# WHAT YOU ARE ASKED TO DO
Count how many lines of the material below have the word "part" and give only the number.
[BEGIN]
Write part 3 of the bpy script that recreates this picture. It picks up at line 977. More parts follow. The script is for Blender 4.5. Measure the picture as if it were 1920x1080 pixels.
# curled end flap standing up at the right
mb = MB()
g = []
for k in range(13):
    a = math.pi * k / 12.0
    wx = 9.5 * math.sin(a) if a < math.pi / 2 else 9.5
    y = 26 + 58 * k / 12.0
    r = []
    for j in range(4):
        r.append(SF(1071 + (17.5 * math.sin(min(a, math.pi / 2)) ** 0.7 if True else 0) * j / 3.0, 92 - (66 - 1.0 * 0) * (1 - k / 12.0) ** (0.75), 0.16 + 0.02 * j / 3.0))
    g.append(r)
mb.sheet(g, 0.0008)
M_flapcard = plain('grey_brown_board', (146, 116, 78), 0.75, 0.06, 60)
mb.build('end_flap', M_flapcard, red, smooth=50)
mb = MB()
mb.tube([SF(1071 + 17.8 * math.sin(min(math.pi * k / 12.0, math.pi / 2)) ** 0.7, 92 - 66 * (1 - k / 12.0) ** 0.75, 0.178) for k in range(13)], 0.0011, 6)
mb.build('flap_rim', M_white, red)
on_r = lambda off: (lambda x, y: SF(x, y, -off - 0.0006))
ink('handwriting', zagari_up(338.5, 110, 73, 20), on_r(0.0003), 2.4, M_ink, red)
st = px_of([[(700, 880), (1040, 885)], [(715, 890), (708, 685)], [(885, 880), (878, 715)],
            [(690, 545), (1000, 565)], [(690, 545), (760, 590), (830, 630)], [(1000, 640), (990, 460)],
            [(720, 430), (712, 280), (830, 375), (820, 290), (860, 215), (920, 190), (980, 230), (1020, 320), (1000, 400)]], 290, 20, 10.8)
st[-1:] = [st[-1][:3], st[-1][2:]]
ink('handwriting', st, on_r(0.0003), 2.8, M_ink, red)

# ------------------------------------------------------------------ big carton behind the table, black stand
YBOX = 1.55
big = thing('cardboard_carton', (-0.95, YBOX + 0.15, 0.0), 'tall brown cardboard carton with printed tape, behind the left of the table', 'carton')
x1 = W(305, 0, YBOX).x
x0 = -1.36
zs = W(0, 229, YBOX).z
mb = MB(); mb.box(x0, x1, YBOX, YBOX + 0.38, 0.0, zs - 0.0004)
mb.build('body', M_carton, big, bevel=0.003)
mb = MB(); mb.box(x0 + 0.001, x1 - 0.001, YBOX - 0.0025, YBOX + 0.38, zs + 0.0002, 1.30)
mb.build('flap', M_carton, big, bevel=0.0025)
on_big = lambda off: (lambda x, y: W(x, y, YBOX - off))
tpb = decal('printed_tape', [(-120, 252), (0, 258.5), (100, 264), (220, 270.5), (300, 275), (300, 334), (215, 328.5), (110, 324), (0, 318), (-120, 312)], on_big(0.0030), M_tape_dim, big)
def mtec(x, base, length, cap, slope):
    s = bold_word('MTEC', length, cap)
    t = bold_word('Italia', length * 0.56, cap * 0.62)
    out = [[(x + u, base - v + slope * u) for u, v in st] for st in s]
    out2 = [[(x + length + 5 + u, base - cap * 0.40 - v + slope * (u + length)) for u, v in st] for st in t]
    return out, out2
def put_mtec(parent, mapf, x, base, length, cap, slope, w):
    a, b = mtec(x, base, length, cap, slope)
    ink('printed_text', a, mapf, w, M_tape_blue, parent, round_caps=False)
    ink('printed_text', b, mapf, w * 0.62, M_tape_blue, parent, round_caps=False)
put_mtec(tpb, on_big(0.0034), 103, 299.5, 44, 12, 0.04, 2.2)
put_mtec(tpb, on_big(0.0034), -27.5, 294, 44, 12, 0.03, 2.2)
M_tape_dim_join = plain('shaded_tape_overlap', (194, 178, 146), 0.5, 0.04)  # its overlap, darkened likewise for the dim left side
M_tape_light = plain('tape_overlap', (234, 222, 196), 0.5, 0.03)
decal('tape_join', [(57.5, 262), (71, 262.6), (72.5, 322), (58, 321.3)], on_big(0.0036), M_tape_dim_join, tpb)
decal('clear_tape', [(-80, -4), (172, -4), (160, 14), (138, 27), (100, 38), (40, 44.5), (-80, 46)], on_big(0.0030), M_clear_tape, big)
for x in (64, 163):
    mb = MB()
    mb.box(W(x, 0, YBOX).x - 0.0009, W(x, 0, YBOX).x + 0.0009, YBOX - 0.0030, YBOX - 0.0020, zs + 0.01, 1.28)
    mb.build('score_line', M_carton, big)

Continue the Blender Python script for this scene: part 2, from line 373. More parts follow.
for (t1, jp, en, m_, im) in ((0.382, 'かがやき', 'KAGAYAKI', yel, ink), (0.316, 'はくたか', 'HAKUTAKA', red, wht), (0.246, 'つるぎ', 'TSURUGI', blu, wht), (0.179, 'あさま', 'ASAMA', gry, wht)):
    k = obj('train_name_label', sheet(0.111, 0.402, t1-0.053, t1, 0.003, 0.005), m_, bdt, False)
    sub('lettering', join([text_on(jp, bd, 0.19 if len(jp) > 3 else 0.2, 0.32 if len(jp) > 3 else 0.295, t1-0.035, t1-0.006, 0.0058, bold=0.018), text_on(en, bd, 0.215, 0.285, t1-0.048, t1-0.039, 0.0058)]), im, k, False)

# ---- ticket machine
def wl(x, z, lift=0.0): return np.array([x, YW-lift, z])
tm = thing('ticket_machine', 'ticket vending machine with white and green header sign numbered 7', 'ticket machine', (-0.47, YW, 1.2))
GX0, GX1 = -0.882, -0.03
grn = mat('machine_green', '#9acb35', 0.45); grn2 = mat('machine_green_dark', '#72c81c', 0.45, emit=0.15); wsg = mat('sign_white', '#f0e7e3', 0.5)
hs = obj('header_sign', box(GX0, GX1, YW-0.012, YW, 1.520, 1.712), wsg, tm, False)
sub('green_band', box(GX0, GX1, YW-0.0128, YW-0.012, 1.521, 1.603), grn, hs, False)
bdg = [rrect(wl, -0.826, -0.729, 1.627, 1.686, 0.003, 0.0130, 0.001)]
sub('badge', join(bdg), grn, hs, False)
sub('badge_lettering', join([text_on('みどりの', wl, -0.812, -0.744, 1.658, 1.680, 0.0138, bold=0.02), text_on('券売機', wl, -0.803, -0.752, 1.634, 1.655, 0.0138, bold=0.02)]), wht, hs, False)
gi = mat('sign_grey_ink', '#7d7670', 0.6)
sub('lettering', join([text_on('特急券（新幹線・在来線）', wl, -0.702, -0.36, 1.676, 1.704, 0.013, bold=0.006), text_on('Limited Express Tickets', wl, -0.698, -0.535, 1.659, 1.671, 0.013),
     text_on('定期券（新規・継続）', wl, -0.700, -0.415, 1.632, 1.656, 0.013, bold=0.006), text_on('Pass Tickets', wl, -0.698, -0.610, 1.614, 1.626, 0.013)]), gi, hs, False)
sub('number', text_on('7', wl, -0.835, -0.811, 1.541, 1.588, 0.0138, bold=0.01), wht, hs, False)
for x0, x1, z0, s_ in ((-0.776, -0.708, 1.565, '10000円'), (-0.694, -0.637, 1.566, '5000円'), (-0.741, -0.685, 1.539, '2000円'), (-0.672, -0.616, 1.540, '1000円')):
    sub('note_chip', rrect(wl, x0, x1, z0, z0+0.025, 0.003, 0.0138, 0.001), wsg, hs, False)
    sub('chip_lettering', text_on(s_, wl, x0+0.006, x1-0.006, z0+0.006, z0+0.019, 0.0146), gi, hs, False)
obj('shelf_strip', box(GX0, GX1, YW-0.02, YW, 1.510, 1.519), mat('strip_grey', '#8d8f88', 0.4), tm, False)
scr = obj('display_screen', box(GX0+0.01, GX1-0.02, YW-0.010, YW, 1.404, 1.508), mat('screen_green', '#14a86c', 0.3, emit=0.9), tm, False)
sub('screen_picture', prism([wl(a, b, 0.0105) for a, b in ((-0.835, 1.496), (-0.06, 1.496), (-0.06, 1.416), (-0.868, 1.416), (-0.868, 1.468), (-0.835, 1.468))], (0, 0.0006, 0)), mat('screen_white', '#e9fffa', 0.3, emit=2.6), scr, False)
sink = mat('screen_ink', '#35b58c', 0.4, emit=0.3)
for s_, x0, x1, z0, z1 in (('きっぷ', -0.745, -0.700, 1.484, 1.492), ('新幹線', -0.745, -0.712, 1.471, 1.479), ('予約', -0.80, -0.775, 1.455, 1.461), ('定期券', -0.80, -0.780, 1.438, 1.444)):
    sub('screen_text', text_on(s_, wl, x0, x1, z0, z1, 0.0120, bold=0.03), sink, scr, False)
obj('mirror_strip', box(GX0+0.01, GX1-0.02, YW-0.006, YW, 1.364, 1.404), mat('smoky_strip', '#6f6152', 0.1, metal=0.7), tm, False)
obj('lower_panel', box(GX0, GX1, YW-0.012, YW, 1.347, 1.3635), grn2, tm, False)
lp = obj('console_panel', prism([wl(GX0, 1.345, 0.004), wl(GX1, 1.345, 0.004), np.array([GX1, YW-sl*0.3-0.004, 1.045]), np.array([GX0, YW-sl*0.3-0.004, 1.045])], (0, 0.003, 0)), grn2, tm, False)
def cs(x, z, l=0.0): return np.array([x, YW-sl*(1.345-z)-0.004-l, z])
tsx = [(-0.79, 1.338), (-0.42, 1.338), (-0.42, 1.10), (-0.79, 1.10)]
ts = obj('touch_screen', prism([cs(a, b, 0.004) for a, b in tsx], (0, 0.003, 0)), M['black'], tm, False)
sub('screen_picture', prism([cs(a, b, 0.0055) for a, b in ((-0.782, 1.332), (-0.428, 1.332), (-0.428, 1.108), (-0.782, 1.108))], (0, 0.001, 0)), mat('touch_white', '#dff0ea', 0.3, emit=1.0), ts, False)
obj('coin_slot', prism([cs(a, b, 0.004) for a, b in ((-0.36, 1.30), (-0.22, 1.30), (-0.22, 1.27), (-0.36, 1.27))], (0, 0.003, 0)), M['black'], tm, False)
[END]
# REPLY
2